Remembrance Sunday is a day we remember those who made the ultimate sacrifice. However do we also remember the 1,000’s of POW’s (prisoner of war) who were incarcerated in sometimes brutal and appalling conditions?
Researching your ancestry should include finding as much about our ancestors including war records. Today more and more resources are becoming available on the internet. Six great sites (and there are many) are featured below.
Prisoners of War – National Archives
The National Archives have a series of transcribed interviews from POW’s which you can read which brings the ordeal to life. Features a number of databases including evaders and escapees.
Stalag Luft I Barth
A varied collection of stories, photos from Stalag I located in Barth, Germany near the Baltic Sea. Nearly 9,000 Allied Airmen were imprisoned here.
Stalag VIIIB/344 Lamsdorf
Lamsdorf was a very large German prisoner of war camp located in SW Poland. More than 100,000 prisoners from Australia, Belgium, Britain, Canada, France, Greece, New Zealand, the Netherlands, Poland, South Africa, the Soviet Union, Yugoslavia and the United States passed through this camp.

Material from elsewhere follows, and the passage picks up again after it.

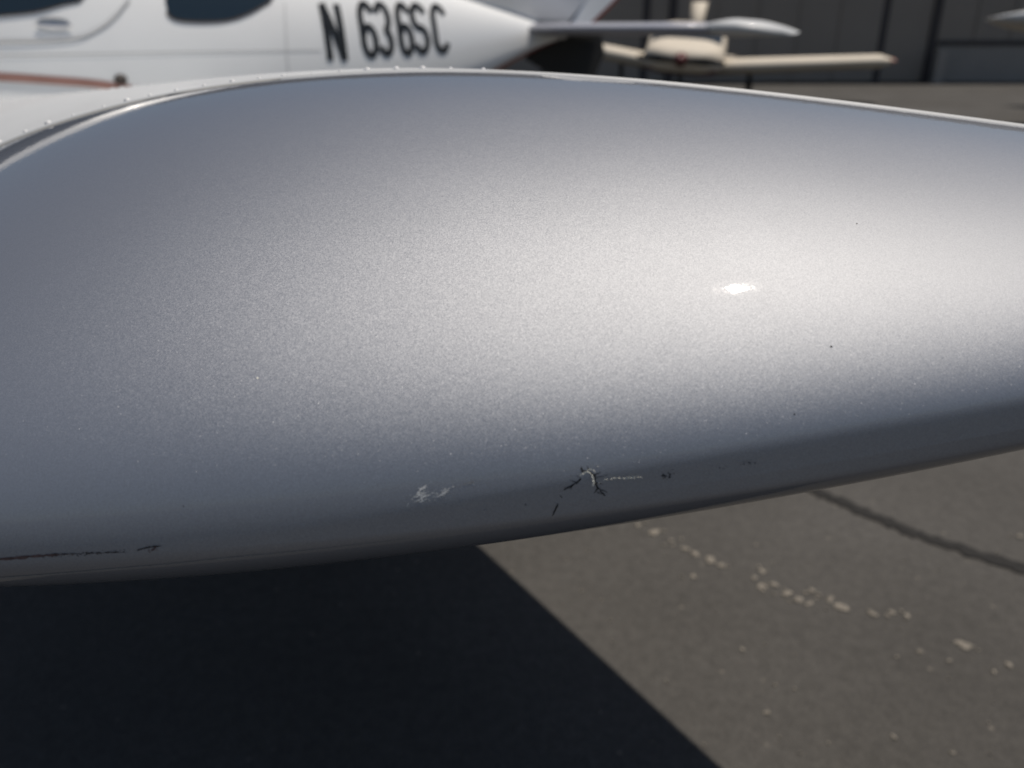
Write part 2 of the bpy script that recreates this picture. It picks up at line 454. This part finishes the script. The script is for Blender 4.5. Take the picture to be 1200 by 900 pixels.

A famous prisoner from here was Group Captain Sir Douglas Robert Steuart Bader.
Stalag XVIIIA/Wolfsberg
Wolfsberg was located in Austria and this website is adding names to the roll call of prisoners who passed through. Currently this site has nearly 11,000 names and is being added to as information comes forward.
Far East Prisoners of War
Approximately 55,500 names of British POWs are on the database, taken from army, navy and air force records.
Ruhleben Civilian Internment Camp 1914 -1918
In 1914, thousands of British civilians and merchant seamen, along with foreigners from other nationalities with British connections, were interned at the hastily constructed prisoner of war camp at Ruhleben racecourse by Spandau, near Berlin, Germany.